Auch die Zahl der Ausbildungsplätze, die nicht besetzt werden konnten, war mit 6,3 Prozent der Ausbildungsplätze vergleichsweise niedrig. Als wichtigsten Grund hierfür nannten die Unternehmen die unzureichende Qualität der Bewerber. Häufig seien Neubesetzungen allerdings auch nicht mehr möglich, wenn ein geplanter Azubi kurzfristig abspringt.
Jeder zweite Azubi erhält unbefristeten Vertrag
Vor Prüfungen muss den Versicherungs-Azubis nicht bangen. Nahezu alle Auszubildenden, die 2015 zu den schriftlichen Prüfungen der IHK antraten, bestanden ihre Abschlussprüfung (98,7 Prozent). Der Großteil davon wurde von den Versicherungsunternehmen in den Innen- oder Außendienst übernommen (67,1 Prozent). Einen unbefristeten Arbeitsvertrag erhielt jeder zweite Azubi, der vom Versicherer ein Stellenangebot erhielt (50 Prozent), die andere Hälfte erst einmal ein befristetes Arbeitsverhältnis. Fast 33 Prozent der fertig Ausgebildeten haben das Unternehmen 2015 verlassen: 19 Prozent, um ein Studium aufzunehmen.

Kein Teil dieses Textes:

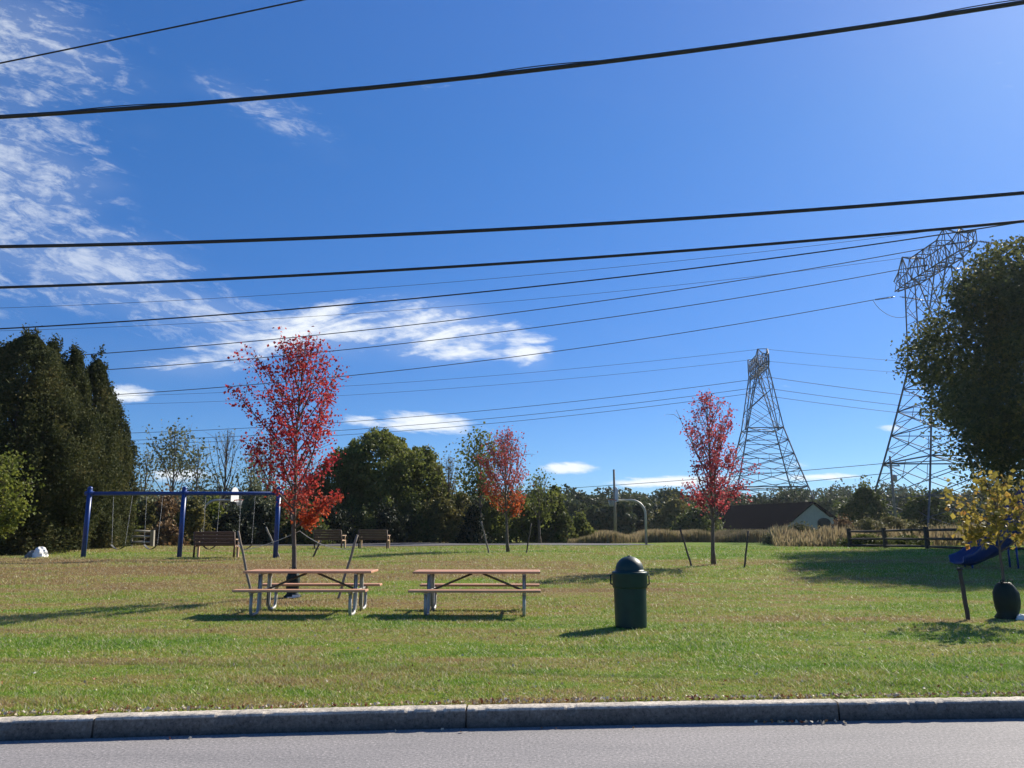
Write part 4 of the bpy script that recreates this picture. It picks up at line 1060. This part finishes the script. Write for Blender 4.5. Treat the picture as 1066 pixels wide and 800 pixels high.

Nachwuchssorgen vor allem im Vertrieb
Während sich die Situation bei den Versicherern laut Studie recht stabil zeigt, gehen speziell dem Vertrieb die Nachwuchskräfte aus. Laut einer gemeinsamen Studie von Universitätsprofessor Fred Wagner und der V.E.R.S. Leipzig unter 365 Vermittlern sind nur drei Prozent jünger als 30 Jahre. Mehr als jeder zweite Vermittler (54 Prozent) hat hingegen schon seinen 50. Geburtstag gefeiert, weitere 13 Prozent das 60. Lebensjahr überschritten. Dieser Trend erhöht auch die Chancen für Nachwuchskräfte. „Für junge Berufseinsteiger sind die Chancen größer denn je, einen bereits etablierten Betrieb im Zuge einer Nachfolgeregelung zu übernehmen“, kommentierte Wagner, der Professor vom Institut für Versicherungslehre an der Universität Leipzig ist, bei der Präsentation der Ergebnisse im August 2016.